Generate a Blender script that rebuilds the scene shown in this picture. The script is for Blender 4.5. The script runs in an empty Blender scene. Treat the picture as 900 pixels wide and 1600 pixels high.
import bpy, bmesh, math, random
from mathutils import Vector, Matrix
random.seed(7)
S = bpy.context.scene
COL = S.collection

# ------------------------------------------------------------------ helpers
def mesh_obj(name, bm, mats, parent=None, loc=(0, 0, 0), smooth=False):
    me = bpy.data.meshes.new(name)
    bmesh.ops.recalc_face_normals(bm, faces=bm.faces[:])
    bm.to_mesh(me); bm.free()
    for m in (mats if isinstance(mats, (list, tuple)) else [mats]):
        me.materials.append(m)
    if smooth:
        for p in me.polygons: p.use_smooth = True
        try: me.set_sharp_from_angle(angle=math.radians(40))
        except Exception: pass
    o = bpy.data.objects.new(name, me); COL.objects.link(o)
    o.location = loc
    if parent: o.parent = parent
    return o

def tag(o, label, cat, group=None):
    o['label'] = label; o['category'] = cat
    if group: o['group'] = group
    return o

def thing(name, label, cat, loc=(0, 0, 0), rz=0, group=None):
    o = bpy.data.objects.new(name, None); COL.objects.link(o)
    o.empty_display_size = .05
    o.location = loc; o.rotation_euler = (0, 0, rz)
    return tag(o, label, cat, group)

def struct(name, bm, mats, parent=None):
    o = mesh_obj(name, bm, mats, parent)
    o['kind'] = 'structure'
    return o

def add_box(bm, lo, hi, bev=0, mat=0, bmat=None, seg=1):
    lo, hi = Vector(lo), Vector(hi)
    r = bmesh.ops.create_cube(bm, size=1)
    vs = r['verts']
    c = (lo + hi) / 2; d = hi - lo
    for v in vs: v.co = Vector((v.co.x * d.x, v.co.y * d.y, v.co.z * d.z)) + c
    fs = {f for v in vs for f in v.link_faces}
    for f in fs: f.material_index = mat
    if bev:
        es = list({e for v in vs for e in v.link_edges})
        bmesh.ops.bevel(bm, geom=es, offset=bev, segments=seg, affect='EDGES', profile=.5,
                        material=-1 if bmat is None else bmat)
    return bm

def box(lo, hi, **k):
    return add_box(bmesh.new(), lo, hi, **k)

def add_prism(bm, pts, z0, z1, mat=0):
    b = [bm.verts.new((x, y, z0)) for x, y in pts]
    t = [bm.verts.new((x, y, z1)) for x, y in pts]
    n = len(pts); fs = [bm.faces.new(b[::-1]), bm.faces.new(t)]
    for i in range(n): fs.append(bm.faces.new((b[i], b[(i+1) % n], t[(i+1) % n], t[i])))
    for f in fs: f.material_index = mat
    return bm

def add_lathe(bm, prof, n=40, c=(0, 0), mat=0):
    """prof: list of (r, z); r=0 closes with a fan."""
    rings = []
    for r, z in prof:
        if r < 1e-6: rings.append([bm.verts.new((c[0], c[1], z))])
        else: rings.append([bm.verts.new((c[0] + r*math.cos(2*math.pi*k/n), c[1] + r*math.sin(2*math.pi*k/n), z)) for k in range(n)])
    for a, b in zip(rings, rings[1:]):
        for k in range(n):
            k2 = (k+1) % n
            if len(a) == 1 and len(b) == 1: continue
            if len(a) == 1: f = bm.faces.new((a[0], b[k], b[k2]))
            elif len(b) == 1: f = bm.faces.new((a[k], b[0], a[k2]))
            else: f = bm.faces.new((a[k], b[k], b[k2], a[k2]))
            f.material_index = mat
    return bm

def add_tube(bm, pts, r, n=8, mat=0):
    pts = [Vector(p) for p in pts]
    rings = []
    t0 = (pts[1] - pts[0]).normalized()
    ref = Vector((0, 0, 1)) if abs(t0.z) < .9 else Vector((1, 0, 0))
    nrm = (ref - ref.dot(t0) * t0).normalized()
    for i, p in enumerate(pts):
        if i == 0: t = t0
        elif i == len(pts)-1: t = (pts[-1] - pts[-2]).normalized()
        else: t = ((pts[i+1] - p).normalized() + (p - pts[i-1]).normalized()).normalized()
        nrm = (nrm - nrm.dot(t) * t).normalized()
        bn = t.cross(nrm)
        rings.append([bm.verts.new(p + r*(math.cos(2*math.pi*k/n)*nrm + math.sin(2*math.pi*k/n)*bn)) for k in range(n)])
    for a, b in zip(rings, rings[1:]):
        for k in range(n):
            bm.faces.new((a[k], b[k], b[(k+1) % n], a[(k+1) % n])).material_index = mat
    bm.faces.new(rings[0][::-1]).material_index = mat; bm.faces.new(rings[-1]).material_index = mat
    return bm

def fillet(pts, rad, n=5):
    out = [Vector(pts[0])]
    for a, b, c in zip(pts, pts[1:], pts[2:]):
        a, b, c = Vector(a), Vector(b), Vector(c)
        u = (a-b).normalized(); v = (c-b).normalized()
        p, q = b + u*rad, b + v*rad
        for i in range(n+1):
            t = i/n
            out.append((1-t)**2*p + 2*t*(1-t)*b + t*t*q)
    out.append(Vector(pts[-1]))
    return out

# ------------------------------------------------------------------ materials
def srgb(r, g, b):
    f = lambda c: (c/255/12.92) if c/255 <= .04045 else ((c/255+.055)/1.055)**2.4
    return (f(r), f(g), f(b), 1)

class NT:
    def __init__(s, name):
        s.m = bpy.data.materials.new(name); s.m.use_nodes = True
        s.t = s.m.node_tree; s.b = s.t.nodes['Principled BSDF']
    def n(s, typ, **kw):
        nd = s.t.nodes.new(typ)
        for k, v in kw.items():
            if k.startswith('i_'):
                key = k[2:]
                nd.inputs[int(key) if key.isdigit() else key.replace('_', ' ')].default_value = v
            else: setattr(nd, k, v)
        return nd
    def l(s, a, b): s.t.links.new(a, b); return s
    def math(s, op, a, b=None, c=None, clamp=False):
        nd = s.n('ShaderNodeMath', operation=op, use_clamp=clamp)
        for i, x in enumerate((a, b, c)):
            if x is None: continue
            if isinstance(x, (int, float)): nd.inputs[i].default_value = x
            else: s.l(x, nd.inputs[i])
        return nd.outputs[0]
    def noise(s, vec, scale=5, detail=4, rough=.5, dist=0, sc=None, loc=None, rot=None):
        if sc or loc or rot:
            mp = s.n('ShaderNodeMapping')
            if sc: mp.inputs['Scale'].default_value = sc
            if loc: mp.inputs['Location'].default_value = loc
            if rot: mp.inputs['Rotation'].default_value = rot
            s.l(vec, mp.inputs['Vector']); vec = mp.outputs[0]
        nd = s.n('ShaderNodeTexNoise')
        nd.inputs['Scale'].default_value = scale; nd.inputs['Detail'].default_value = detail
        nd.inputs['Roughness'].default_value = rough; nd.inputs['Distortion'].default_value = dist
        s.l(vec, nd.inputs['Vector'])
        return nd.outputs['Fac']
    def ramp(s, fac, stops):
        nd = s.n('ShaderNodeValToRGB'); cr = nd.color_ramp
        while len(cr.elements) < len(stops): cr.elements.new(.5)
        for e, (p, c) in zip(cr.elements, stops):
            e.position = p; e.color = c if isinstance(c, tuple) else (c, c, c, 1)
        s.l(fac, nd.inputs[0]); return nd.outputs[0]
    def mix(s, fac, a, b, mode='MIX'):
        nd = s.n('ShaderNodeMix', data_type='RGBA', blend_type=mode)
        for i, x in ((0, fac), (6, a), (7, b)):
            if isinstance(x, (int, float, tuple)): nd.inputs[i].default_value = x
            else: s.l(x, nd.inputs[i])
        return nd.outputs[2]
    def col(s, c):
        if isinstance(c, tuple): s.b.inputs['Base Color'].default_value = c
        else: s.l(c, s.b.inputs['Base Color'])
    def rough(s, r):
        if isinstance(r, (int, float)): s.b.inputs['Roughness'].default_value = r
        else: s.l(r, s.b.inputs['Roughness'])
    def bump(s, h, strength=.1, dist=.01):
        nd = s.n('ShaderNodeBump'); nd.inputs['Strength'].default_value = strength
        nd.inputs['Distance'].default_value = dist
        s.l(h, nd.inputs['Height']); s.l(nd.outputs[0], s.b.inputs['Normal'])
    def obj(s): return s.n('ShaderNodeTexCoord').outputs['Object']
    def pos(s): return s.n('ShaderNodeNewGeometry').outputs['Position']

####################

» Your task:
Everything from the first line above up to and including the line that contains "COL = S.collection" should be printed exactly; please print only that.

» Solution for this task:
Generate a Blender script that rebuilds the scene shown in this picture. The script is for Blender 4.5. The script runs in an empty Blender scene. Treat the picture as 900 pixels wide and 1600 pixels high.
import bpy, bmesh, math, random
from mathutils import Vector, Matrix
random.seed(7)
S = bpy.context.scene
COL = S.collection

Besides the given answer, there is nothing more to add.